## Work to complete
Each line below should be retyped exactly, with no pictures.

## Dataset extract
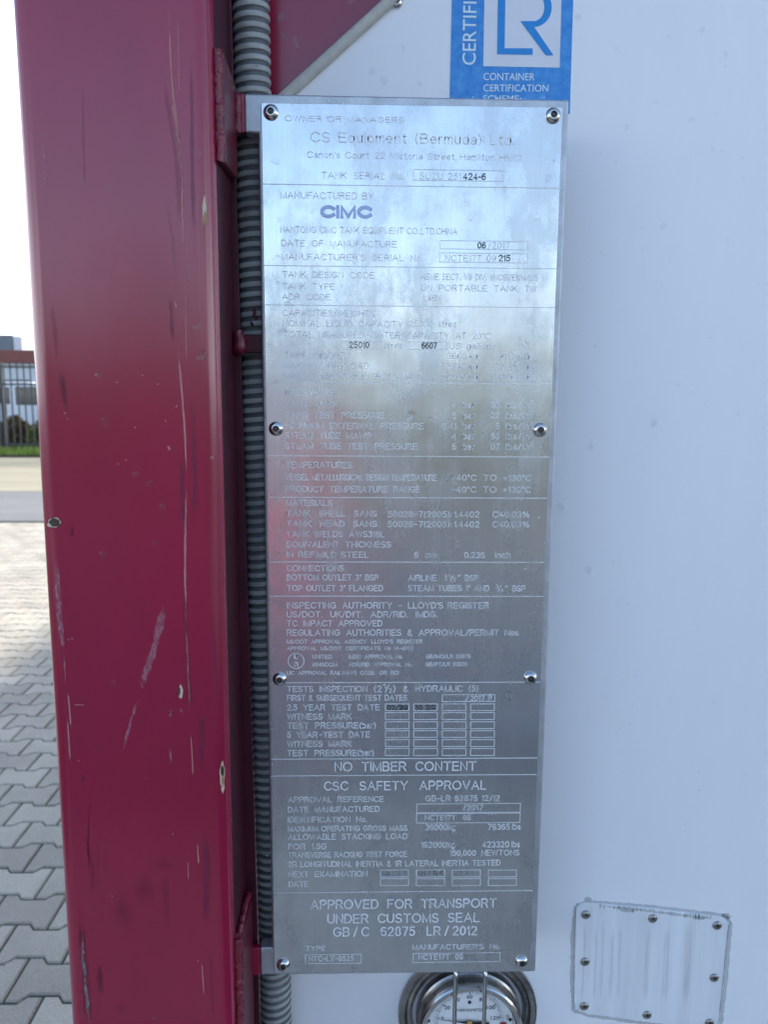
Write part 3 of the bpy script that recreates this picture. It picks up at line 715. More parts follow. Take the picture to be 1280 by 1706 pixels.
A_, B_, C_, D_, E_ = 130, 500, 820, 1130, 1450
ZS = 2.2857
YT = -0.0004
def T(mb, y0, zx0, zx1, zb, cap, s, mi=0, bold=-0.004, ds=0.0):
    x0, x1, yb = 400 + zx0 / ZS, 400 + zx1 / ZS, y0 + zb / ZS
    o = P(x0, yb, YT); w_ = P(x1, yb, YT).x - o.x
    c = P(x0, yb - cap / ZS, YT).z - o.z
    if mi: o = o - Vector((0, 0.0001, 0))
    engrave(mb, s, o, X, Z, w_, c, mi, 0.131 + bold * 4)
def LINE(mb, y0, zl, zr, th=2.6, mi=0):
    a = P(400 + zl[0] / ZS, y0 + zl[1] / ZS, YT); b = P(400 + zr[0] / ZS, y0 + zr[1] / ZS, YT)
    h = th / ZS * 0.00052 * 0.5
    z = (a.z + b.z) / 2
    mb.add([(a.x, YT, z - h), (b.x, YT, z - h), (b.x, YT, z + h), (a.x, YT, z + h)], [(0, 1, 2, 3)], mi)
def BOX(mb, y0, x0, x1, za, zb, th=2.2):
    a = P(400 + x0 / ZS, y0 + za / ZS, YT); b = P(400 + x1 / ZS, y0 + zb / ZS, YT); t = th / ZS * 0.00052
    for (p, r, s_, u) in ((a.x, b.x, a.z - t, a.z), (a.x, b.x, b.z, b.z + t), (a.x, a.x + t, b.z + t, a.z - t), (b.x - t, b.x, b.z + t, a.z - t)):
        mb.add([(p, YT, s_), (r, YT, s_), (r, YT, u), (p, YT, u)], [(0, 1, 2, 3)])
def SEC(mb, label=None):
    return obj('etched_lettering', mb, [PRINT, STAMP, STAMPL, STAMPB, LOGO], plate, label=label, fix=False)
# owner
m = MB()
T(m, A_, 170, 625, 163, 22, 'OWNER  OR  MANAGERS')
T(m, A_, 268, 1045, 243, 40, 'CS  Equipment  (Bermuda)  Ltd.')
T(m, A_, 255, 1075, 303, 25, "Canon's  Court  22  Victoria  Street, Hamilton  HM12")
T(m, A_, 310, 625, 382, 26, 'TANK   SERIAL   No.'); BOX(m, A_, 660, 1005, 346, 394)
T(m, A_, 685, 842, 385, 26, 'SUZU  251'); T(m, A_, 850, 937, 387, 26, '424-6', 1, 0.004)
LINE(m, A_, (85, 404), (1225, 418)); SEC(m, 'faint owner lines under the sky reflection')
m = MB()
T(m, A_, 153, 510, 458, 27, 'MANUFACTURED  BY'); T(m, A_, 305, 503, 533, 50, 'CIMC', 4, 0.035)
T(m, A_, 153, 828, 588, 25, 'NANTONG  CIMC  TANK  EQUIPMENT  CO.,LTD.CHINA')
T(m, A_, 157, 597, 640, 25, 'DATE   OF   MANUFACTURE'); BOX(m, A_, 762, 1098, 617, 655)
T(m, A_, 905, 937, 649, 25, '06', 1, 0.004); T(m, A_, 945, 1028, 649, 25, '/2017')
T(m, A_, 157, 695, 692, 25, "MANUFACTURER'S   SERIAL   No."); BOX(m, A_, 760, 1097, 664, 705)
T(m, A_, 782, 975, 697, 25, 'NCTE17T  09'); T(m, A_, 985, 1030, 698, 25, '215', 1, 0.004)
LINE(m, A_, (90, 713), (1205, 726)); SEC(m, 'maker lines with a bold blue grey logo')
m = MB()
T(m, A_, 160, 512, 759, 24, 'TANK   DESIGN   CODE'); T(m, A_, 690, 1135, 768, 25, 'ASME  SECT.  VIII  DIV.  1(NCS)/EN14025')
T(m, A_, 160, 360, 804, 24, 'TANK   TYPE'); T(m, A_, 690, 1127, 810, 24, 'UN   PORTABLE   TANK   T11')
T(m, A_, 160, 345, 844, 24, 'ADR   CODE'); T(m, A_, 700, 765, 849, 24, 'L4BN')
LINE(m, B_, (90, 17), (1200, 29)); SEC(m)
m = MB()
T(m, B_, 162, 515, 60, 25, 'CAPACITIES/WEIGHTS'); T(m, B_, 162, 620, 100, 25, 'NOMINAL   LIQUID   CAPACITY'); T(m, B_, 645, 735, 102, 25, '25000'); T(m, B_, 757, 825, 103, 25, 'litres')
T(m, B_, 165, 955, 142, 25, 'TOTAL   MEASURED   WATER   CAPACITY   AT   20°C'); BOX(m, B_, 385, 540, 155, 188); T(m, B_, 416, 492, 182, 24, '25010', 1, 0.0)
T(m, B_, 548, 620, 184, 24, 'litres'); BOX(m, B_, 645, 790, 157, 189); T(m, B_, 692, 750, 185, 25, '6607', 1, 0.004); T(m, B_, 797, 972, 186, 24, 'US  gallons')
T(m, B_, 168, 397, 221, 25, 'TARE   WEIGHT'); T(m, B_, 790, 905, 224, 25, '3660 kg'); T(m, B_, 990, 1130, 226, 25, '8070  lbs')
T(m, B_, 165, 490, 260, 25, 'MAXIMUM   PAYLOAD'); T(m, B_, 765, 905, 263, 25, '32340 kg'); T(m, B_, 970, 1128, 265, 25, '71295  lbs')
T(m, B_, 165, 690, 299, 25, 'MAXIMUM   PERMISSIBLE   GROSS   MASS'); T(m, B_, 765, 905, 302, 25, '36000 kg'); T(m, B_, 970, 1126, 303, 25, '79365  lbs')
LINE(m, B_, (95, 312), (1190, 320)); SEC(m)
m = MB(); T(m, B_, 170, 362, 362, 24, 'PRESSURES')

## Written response
Write part 3 of the bpy script that recreates this picture. It picks up at line 715. More parts follow. Take the picture to be 1280 by 1706 pixels.
A_, B_, C_, D_, E_ = 130, 500, 820, 1130, 1450
ZS = 2.2857
YT = -0.0004
def T(mb, y0, zx0, zx1, zb, cap, s, mi=0, bold=-0.004, ds=0.0):
    x0, x1, yb = 400 + zx0 / ZS, 400 + zx1 / ZS, y0 + zb / ZS
    o = P(x0, yb, YT); w_ = P(x1, yb, YT).x - o.x
    c = P(x0, yb - cap / ZS, YT).z - o.z
    if mi: o = o - Vector((0, 0.0001, 0))
    engrave(mb, s, o, X, Z, w_, c, mi, 0.131 + bold * 4)
def LINE(mb, y0, zl, zr, th=2.6, mi=0):
    a = P(400 + zl[0] / ZS, y0 + zl[1] / ZS, YT); b = P(400 + zr[0] / ZS, y0 + zr[1] / ZS, YT)
    h = th / ZS * 0.00052 * 0.5
    z = (a.z + b.z) / 2
    mb.add([(a.x, YT, z - h), (b.x, YT, z - h), (b.x, YT, z + h), (a.x, YT, z + h)], [(0, 1, 2, 3)], mi)
def BOX(mb, y0, x0, x1, za, zb, th=2.2):
    a = P(400 + x0 / ZS, y0 + za / ZS, YT); b = P(400 + x1 / ZS, y0 + zb / ZS, YT); t = th / ZS * 0.00052
    for (p, r, s_, u) in ((a.x, b.x, a.z - t, a.z), (a.x, b.x, b.z, b.z + t), (a.x, a.x + t, b.z + t, a.z - t), (b.x - t, b.x, b.z + t, a.z - t)):
        mb.add([(p, YT, s_), (r, YT, s_), (r, YT, u), (p, YT, u)], [(0, 1, 2, 3)])
def SEC(mb, label=None):
    return obj('etched_lettering', mb, [PRINT, STAMP, STAMPL, STAMPB, LOGO], plate, label=label, fix=False)
# owner
m = MB()
T(m, A_, 170, 625, 163, 22, 'OWNER  OR  MANAGERS')
T(m, A_, 268, 1045, 243, 40, 'CS  Equipment  (Bermuda)  Ltd.')
T(m, A_, 255, 1075, 303, 25, "Canon's  Court  22  Victoria  Street, Hamilton  HM12")
T(m, A_, 310, 625, 382, 26, 'TANK   SERIAL   No.'); BOX(m, A_, 660, 1005, 346, 394)
T(m, A_, 685, 842, 385, 26, 'SUZU  251'); T(m, A_, 850, 937, 387, 26, '424-6', 1, 0.004)
LINE(m, A_, (85, 404), (1225, 418)); SEC(m, 'faint owner lines under the sky reflection')
m = MB()
T(m, A_, 153, 510, 458, 27, 'MANUFACTURED  BY'); T(m, A_, 305, 503, 533, 50, 'CIMC', 4, 0.035)
T(m, A_, 153, 828, 588, 25, 'NANTONG  CIMC  TANK  EQUIPMENT  CO.,LTD.CHINA')
T(m, A_, 157, 597, 640, 25, 'DATE   OF   MANUFACTURE'); BOX(m, A_, 762, 1098, 617, 655)
T(m, A_, 905, 937, 649, 25, '06', 1, 0.004); T(m, A_, 945, 1028, 649, 25, '/2017')
T(m, A_, 157, 695, 692, 25, "MANUFACTURER'S   SERIAL   No."); BOX(m, A_, 760, 1097, 664, 705)
T(m, A_, 782, 975, 697, 25, 'NCTE17T  09'); T(m, A_, 985, 1030, 698, 25, '215', 1, 0.004)
LINE(m, A_, (90, 713), (1205, 726)); SEC(m, 'maker lines with a bold blue grey logo')
m = MB()
T(m, A_, 160, 512, 759, 24, 'TANK   DESIGN   CODE'); T(m, A_, 690, 1135, 768, 25, 'ASME  SECT.  VIII  DIV.  1(NCS)/EN14025')
T(m, A_, 160, 360, 804, 24, 'TANK   TYPE'); T(m, A_, 690, 1127, 810, 24, 'UN   PORTABLE   TANK   T11')
T(m, A_, 160, 345, 844, 24, 'ADR   CODE'); T(m, A_, 700, 765, 849, 24, 'L4BN')
LINE(m, B_, (90, 17), (1200, 29)); SEC(m)
m = MB()
T(m, B_, 162, 515, 60, 25, 'CAPACITIES/WEIGHTS'); T(m, B_, 162, 620, 100, 25, 'NOMINAL   LIQUID   CAPACITY'); T(m, B_, 645, 735, 102, 25, '25000'); T(m, B_, 757, 825, 103, 25, 'litres')
T(m, B_, 165, 955, 142, 25, 'TOTAL   MEASURED   WATER   CAPACITY   AT   20°C'); BOX(m, B_, 385, 540, 155, 188); T(m, B_, 416, 492, 182, 24, '25010', 1, 0.0)
T(m, B_, 548, 620, 184, 24, 'litres'); BOX(m, B_, 645, 790, 157, 189); T(m, B_, 692, 750, 185, 25, '6607', 1, 0.004); T(m, B_, 797, 972, 186, 24, 'US  gallons')
T(m, B_, 168, 397, 221, 25, 'TARE   WEIGHT'); T(m, B_, 790, 905, 224, 25, '3660 kg'); T(m, B_, 990, 1130, 226, 25, '8070  lbs')
T(m, B_, 165, 490, 260, 25, 'MAXIMUM   PAYLOAD'); T(m, B_, 765, 905, 263, 25, '32340 kg'); T(m, B_, 970, 1128, 265, 25, '71295  lbs')
T(m, B_, 165, 690, 299, 25, 'MAXIMUM   PERMISSIBLE   GROSS   MASS'); T(m, B_, 765, 905, 302, 25, '36000 kg'); T(m, B_, 970, 1126, 303, 25, '79365  lbs')
LINE(m, B_, (95, 312), (1190, 320)); SEC(m)
m = MB(); T(m, B_, 170, 362, 362, 24, 'PRESSURES')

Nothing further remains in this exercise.